Soroush Mehraban, Andrea Iaboni, Babak Taati

2025-10-14

FastHMR: Accelerating Human Mesh Recovery via Token and Layer Merging with Diffusion Decoding

Summary

This paper presents a way to make 3D human pose estimation from images faster and more efficient without losing accuracy.

What's the problem?

Current methods for figuring out the 3D pose of a person from an image use complex computer models called transformers, which are very good but require a lot of computing power and time. These models also process a lot of unnecessary information, making them even slower.

What's the solution?

The researchers came up with two techniques to simplify these models. First, they selectively remove some of the layers within the transformer if removing them doesn't significantly worsen the pose estimation. Second, they merge together parts of the image that don't contain much useful information about the person's pose, like the background.
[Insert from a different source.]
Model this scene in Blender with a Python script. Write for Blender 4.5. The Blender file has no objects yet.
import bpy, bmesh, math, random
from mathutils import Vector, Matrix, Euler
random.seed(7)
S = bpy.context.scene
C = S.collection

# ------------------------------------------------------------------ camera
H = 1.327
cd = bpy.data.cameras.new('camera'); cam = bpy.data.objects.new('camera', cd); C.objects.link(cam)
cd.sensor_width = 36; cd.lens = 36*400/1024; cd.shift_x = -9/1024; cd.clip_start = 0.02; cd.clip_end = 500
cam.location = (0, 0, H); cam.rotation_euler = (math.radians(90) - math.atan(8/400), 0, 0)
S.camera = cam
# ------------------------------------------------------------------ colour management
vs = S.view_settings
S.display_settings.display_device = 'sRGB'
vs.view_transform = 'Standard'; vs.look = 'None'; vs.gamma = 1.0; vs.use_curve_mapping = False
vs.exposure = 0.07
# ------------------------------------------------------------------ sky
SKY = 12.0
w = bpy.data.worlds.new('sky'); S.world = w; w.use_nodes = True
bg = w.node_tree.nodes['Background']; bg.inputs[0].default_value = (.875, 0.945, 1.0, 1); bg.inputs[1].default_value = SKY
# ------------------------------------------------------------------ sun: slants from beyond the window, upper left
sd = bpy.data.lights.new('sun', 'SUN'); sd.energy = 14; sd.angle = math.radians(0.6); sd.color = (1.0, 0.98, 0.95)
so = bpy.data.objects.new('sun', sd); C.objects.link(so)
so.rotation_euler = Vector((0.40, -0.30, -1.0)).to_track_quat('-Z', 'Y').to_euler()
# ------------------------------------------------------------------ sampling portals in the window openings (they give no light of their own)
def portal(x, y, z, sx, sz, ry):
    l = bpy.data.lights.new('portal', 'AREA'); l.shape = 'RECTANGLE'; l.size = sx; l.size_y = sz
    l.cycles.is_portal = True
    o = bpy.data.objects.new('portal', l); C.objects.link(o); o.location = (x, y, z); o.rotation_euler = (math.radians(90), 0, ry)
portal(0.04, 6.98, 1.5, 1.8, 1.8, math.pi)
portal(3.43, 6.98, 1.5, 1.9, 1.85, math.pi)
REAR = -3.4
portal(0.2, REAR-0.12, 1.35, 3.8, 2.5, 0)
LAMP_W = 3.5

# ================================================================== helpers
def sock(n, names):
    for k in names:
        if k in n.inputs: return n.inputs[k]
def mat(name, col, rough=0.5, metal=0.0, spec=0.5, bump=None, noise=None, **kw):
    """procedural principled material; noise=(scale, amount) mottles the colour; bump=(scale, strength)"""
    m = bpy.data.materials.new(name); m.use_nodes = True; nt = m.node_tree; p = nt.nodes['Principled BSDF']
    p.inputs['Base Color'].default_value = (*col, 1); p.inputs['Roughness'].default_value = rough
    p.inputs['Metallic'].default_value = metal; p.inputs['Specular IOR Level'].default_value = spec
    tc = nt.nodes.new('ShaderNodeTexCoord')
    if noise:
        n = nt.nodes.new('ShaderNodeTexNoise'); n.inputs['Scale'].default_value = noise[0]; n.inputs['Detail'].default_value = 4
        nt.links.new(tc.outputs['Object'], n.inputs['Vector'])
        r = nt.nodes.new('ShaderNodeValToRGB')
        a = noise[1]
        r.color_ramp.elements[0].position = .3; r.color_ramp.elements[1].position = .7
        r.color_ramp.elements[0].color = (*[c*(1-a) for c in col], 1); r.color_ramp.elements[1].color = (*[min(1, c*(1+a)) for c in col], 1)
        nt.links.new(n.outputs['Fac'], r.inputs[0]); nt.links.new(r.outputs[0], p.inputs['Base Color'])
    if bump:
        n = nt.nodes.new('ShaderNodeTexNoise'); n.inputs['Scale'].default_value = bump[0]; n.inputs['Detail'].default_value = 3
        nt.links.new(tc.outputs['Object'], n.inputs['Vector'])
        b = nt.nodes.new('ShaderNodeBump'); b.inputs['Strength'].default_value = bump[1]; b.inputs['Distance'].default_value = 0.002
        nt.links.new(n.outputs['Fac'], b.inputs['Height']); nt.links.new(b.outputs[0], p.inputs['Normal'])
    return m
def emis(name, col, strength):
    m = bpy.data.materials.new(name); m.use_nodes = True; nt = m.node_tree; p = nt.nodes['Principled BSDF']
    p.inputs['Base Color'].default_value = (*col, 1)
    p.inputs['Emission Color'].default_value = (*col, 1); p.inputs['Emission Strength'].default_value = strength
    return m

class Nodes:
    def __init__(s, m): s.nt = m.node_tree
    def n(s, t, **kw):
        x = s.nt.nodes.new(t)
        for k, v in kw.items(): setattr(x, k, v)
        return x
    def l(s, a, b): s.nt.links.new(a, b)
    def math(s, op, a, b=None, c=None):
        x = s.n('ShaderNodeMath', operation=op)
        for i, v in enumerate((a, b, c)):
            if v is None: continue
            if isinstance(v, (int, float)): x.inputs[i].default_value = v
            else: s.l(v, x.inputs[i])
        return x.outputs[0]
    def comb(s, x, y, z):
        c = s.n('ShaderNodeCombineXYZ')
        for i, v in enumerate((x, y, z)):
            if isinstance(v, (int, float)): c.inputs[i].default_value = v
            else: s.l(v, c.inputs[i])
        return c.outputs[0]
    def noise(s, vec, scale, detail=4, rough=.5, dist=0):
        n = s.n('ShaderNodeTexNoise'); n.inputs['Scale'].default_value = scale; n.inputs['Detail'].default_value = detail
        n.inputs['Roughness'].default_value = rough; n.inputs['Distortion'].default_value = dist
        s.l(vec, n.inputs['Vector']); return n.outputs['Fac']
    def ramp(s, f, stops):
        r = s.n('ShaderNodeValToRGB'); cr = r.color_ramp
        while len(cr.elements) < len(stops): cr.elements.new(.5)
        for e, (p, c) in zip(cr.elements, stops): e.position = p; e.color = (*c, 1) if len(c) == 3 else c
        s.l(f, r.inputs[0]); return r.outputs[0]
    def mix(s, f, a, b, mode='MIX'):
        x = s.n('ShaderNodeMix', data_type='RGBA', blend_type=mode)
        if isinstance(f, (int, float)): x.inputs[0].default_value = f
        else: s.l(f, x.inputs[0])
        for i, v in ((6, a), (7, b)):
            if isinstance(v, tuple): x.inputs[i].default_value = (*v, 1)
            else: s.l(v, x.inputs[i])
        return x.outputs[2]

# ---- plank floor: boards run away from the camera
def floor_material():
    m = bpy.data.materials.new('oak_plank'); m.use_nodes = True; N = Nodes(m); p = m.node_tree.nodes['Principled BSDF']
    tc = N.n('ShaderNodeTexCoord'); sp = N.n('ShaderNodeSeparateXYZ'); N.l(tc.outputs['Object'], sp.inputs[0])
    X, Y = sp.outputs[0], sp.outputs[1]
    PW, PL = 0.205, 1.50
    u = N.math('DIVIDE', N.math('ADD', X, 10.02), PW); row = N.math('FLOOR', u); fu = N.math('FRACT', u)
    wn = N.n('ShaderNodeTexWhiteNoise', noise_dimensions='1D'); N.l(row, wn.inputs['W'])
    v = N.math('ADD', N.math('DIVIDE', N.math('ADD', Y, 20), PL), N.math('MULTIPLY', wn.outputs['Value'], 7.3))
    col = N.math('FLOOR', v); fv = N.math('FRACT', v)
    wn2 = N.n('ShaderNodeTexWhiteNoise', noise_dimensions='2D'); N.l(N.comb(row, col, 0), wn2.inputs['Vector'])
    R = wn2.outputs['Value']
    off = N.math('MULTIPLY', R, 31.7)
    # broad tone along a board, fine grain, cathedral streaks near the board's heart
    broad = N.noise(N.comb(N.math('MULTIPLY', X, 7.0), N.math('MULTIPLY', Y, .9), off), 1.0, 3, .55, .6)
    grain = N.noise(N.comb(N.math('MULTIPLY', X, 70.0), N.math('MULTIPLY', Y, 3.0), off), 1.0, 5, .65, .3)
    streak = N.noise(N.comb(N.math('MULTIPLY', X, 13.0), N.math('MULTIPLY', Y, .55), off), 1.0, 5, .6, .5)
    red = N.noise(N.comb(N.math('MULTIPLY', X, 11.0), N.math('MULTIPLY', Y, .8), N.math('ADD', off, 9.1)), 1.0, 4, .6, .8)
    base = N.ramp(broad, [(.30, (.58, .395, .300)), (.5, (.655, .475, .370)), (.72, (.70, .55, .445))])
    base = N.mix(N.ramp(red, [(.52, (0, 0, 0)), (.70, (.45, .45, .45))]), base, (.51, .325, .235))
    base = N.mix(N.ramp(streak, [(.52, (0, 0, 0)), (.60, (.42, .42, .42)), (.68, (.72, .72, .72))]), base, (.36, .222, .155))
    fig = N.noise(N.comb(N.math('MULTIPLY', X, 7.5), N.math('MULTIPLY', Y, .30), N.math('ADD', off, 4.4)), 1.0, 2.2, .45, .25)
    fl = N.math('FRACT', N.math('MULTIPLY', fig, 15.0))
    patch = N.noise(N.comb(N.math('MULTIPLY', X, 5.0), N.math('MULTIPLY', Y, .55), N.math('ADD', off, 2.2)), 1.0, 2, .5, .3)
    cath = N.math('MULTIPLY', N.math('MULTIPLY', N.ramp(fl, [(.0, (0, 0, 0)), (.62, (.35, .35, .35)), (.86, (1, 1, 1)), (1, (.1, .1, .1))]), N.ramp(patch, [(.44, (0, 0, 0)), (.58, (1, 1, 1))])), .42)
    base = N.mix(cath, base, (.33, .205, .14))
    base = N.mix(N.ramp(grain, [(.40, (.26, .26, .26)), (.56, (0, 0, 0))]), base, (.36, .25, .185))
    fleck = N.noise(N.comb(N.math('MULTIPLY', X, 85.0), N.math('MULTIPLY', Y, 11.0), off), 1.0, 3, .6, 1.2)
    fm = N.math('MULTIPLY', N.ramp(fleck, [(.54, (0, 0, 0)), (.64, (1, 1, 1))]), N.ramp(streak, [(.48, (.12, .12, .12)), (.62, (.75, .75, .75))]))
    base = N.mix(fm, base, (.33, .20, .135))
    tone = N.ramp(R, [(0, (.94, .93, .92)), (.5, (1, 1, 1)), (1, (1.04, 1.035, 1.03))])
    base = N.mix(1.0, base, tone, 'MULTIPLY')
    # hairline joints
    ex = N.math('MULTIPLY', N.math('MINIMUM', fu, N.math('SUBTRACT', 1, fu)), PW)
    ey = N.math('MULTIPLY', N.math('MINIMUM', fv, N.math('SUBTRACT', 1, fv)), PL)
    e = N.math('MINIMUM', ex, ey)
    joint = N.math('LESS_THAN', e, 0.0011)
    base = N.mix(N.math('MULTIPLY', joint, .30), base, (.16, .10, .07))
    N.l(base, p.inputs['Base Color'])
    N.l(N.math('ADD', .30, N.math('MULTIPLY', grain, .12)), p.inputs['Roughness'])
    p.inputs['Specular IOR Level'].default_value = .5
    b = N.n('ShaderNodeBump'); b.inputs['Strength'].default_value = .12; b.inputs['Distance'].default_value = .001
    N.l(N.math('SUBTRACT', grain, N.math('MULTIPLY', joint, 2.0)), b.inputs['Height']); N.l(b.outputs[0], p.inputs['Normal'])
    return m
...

To make sure the pose estimation remains accurate after simplifying the model, they also added a new component that considers how poses change over time and uses knowledge of typical human movements.

Why it matters?

This work is important because it allows for real-time 3D human pose estimation, which is crucial for applications like virtual reality, augmented reality, and motion capture. By making the process faster, it opens up possibilities for using these technologies in more places and with less powerful hardware.

Abstract

Recent transformer-based models for 3D Human Mesh Recovery (HMR) have achieved strong performance but often suffer from high computational cost and complexity due to deep transformer architectures and redundant tokens. In this paper, we introduce two HMR-specific merging strategies: Error-Constrained Layer Merging (ECLM) and Mask-guided Token Merging (Mask-ToMe). ECLM selectively merges transformer layers that have minimal impact on the Mean Per Joint Position Error (MPJPE), while Mask-ToMe focuses on merging background tokens that contribute little to the final prediction. To further address the potential performance drop caused by merging, we propose a diffusion-based decoder that incorporates temporal context and leverages pose priors learned from large-scale motion capture datasets. Experiments across multiple benchmarks demonstrate that our method achieves up to 2.3x speed-up while slightly improving performance over the baseline.